Ni está de moda ni la edición es nueva. Tal vez por eso sea aún más recomendable la lectura de un escritor perspicaz como pocos y profesional seguramente como ninguno. Pese a tratarse de una colección de textos privados, sin voluntad de publicación, el escritor de gran talla aflora en la prosa vibrante, en la retórica, en la erudición literaria; por el mismo motivo, la espontaneidad permite acceder al lado más humano del consagrado. Coincidiendo con su relación con Louise Colet, escritora mediocre y amante apasionada, Gustave Flaubert (1821-1880) escribió su celebérrima novela Madame Bovary, considerada uno de los puntales de la narrativa francesa y occidental.
La edición de Siruela presenta una selección de 168 de las cartas que se conservan fruto de esa relación, aligeradas de repeticiones y nimiedades, en un período que corresponde a una etapa convulsa de la historia de Francia, que rueda de la monarquía orleanista a la Segunda República y al Segundo Imperio. Las primeras misivas (1846-1848) resultan cargantes por la almibarada densidad del juego de quereres y desquereres. En 1851 los amantes retoman su aventura y su correspondencia, tras un viaje a Oriente del roanés, que ahora es más maduro y conduce el intercambio hacia terrenos que le interesan más, sin perderse en alambicadas protestas de amor; hasta 1855, en que ella recibe una escueta y tajante nota de ruptura.
El joven que de vez en cuando abandona su refugio en Croisset para acercarse a París y visitar a su amante o relacionarse con un mundillo literario que en general desprecia es ya un escritor profesional.

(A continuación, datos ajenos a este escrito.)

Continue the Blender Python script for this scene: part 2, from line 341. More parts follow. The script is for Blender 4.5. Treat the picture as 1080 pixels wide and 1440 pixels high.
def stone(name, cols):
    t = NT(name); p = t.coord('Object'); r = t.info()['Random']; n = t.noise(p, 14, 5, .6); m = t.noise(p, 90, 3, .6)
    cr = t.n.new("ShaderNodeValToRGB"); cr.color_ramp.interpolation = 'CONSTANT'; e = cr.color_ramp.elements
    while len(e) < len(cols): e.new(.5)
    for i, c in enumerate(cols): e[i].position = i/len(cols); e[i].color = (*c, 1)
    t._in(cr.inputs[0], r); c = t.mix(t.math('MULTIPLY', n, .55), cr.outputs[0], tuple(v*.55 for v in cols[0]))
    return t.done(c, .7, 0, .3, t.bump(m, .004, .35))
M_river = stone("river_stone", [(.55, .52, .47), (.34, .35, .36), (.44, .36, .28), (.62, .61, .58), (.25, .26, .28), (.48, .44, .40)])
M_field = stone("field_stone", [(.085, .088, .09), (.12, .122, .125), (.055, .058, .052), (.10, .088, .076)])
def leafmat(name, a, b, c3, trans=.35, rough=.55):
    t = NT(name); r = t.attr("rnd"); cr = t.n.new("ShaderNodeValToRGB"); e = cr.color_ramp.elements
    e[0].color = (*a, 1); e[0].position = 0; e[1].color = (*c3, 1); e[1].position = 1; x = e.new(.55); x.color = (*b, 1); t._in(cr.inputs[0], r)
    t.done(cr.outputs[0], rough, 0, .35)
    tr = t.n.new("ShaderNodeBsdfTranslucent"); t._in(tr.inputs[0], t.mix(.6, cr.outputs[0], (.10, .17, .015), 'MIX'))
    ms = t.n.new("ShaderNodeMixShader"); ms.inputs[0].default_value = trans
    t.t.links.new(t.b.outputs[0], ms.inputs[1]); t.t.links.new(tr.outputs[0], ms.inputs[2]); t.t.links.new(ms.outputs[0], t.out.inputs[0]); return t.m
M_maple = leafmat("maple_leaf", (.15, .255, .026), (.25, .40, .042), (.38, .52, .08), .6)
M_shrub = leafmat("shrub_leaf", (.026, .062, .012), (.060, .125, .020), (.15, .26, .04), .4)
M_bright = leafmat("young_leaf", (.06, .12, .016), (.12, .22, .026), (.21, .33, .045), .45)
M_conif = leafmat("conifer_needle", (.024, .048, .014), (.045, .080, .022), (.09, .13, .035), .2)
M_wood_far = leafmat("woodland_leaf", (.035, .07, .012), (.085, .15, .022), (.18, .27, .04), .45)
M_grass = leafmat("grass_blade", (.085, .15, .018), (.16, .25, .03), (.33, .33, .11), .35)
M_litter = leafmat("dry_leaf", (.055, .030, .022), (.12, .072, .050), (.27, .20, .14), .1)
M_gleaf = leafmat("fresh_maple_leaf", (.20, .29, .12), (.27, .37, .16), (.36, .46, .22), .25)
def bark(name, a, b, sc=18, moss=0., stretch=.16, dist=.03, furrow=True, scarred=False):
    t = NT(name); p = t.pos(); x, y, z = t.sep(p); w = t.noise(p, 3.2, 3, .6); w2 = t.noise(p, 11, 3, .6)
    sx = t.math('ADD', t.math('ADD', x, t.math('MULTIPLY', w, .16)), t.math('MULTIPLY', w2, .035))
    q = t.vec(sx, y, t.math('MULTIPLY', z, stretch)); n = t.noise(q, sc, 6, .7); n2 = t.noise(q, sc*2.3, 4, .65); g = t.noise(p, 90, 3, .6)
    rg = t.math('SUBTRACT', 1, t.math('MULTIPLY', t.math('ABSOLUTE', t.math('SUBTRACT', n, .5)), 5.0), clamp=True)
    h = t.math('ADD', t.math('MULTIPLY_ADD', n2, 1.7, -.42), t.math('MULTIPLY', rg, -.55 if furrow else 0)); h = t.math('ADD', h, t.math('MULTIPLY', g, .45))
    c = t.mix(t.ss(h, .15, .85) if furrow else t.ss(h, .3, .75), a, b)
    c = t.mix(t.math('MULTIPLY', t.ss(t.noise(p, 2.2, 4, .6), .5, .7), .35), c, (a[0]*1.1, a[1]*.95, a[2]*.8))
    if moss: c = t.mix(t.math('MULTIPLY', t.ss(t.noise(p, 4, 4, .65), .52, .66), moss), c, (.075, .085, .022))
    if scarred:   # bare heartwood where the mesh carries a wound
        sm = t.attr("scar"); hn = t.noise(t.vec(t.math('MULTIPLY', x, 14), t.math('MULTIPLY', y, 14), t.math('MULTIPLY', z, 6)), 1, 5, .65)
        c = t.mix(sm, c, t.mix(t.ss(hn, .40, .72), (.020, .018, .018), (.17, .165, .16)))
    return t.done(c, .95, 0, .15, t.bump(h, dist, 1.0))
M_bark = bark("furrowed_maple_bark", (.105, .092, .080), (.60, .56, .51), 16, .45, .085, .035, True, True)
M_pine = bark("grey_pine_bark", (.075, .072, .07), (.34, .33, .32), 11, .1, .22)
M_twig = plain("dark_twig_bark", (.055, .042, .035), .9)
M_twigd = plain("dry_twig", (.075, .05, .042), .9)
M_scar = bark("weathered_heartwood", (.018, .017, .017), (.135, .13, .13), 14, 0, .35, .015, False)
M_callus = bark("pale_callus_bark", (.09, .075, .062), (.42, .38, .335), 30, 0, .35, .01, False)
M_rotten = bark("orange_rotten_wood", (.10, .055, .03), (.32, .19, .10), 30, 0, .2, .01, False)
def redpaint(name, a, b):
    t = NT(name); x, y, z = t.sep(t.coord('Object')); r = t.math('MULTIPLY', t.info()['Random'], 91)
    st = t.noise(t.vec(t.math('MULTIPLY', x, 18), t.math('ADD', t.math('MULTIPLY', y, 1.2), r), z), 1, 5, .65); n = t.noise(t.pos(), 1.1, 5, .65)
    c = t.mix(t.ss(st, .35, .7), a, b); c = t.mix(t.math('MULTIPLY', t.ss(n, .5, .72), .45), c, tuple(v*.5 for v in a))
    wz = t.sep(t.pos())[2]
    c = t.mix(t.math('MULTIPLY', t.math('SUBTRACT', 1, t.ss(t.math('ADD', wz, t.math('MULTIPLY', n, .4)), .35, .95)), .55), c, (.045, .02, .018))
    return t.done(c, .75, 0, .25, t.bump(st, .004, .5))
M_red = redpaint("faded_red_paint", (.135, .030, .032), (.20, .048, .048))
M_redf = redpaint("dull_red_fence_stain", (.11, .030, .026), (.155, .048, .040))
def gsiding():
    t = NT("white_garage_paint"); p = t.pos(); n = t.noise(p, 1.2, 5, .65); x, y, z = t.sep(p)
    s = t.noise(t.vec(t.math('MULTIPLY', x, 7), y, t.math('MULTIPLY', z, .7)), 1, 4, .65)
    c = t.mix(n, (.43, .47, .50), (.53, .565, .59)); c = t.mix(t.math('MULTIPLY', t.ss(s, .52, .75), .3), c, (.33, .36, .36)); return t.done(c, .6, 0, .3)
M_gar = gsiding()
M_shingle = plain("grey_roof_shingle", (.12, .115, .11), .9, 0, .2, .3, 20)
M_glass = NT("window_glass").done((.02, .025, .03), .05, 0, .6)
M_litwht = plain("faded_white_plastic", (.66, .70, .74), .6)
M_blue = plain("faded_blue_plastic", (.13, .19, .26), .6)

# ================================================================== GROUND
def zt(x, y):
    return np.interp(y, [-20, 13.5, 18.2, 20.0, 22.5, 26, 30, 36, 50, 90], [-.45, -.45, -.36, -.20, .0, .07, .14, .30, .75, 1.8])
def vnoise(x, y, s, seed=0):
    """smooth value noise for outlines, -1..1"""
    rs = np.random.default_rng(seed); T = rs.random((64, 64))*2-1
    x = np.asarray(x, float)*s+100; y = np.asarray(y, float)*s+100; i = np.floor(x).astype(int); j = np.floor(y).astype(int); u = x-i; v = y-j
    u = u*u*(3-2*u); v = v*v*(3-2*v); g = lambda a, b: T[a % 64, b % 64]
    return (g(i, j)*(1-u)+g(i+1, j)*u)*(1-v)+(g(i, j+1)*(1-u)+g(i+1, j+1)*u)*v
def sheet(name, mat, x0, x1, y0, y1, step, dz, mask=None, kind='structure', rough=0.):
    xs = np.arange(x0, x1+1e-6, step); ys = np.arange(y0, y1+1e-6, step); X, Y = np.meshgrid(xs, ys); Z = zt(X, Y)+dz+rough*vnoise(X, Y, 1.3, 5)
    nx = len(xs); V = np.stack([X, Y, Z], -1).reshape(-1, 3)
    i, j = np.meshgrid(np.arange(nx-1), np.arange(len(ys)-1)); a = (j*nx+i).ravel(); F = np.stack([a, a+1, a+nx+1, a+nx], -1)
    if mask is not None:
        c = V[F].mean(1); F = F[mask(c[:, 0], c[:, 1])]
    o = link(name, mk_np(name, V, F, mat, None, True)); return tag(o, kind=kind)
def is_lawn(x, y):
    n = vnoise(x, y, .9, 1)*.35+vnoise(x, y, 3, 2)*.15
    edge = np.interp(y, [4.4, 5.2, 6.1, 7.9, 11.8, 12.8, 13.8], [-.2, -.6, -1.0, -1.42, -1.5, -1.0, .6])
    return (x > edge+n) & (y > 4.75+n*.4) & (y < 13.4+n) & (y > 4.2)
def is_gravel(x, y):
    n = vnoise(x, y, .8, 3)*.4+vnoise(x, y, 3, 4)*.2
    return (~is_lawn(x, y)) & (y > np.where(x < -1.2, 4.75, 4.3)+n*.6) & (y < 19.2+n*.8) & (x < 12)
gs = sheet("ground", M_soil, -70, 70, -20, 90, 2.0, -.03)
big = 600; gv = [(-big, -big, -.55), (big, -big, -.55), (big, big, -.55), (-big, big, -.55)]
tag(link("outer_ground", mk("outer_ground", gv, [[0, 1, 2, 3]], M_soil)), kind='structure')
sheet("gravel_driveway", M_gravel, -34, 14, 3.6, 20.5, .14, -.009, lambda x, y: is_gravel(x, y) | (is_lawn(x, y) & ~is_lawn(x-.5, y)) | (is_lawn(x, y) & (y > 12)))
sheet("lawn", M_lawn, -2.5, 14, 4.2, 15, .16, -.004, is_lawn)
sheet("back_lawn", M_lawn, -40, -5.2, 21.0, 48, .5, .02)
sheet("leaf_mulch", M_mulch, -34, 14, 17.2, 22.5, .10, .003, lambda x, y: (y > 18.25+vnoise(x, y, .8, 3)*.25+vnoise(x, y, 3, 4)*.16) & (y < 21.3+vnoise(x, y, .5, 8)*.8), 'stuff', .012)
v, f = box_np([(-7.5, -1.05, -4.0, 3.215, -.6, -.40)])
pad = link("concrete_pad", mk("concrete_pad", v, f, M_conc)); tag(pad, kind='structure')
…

Los larguísimos párrafos que dedica a describir –y lamentar– lo ímprobo de su esfuerzo al componer su Bovary ilustran la tenacidad del autor de raza, que se sobrepone día tras día al tedio y al cansancio. Flaubert abomina de la inspiración y de los sentimientos; por el contrario, basa su trabajo en horas y horas de esfuerzo, de lucha contra el lenguaje y contra sí mismo y de estudio minucioso y reiterado de los clásicos (¡cuánto admiró a Shakespeare, a Sófocles, a Cervantes!), de las lenguas cultas –muertas y vivas–, de la filosofía y de otras materias que consideraba obligatorio conocer; todo lo cual le hace reconocerse inepto para la vida familiar.
La prosa de Flaubert está, además, salpicada de una mordacidad alimentada por su enorme perspicacia y a veces rayana en el sarcasmo. La ironía y una evidente tendencia aristocratizante tiñen sus opiniones sobre política, sobre la condición humana, sobre la condición de la mujer, sobre el amor, sobre el arte y la literatura. En cierta ocasión, a propósito de su calvicie incipiente, escribe: “mis cabellos caen como si fuesen convicciones políticas”. En otro punto afirma que “se hace crítica cuando no se puede hacer arte, igual que se hace uno delator cuando no se puede hacer soldado”... En conjunto, el volumen parece justificar los pareceres de Gide y Proust, para quienes el de Ruán no era tan importante por ser autor de Madame Bovary, Salambó o La educación sentimental como por habernos legado su correspondencia.
[Gustave Flaubert, Cartas a Louise Colet, traducción, prólogo y notas de Ignacio Malaxecheberría, Madrid: Ediciones Siruela, 1989 (2ª ed.: 2003).]